And guess what you did, Republicans? You stalled everything! You made sure there was so much misinformation, so much infighting, so much sheer ridiculousness that people still don’t know how the health care bill works. (Now granted, that’s not all your fault. Obama wasn’t helpful either. But he was busy trying to get the damn thing through in the first place.) People honestly think that Obama isn’t an American citizen. That he’s a Muslim even though he goes to a Christian church (not that that should matter in a country built on religious freedom). That he’s going to send old people to “death camps.”

And even those of you who know this isn’t right, know that laws like Don’t Ask, Don’t Tell discriminate against those brave enough to serve our country, won’t stand up! (I’m looking at you Senator Susan Collins of Maine.)

And you want to issue a manifesto?!?

So here’s what it says, in brief: They want to repeal the health care bill.
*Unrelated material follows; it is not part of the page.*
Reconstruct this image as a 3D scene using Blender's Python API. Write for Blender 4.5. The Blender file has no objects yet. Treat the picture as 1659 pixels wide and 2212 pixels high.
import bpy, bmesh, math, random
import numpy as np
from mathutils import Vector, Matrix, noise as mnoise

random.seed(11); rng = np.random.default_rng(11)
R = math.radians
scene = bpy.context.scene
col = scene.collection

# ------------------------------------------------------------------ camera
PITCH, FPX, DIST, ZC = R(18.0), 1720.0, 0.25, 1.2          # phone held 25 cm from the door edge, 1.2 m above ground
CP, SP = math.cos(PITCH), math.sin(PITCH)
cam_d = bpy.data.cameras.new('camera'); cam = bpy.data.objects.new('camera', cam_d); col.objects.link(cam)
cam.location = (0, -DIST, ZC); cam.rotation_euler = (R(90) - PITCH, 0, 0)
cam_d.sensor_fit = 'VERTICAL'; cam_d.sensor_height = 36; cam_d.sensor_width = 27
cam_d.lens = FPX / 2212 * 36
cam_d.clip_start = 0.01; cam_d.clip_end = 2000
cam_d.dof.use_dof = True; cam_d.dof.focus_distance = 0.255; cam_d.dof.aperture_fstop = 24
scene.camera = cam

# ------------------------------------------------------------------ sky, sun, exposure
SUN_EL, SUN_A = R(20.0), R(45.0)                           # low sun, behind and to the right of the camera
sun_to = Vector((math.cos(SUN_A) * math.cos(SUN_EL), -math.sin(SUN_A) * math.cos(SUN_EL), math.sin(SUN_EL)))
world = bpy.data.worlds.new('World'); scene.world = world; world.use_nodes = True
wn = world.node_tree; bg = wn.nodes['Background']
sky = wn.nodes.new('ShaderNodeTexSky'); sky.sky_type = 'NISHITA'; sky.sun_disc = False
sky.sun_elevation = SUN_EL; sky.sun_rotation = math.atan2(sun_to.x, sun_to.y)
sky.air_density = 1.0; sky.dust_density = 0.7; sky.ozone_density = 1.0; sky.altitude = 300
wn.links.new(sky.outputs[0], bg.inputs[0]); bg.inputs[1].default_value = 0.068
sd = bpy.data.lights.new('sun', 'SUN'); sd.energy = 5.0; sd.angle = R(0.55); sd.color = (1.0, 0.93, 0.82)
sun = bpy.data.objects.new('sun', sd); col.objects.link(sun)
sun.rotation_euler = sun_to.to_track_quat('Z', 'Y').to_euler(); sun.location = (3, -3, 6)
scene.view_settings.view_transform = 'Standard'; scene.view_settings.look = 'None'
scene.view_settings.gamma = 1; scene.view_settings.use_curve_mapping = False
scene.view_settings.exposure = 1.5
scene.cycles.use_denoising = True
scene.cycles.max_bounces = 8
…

They want to extend the Bush era tax cuts for those making over $250,000 a year. They want to freeze stimulus spending. They want to freeze hires in government departments. They oppose taxes on carbon fuels. They oppose government regulation of Freddie and Frannie.

How will this help our economy?!?

So, you’re going to take health care away from children with incurable conditions that are no one’s fault. From those, like me, working 3 jobs and still unable to afford health insurance. From kids finishing college and looking for a job in this horrible economy who get sick or hit by a car, that under the new bill are now allowed to stay on their parent’s health insurance another few years. I think you get the idea.

You want to extend tax cuts from the old administration that got us in this mess in the first place. That’s not going to help the disappearing middle class. I hope they realize the wealth gap is reaching Great Depression era standards.

You want to freeze spending, and freeze hiring? You really, really, truly want to stop the government from HIRING PEOPLE THAT NEED JOBS? Wow.

And oh, you want to stop regulation of the banks that got us into this mess in the first place. Double wow.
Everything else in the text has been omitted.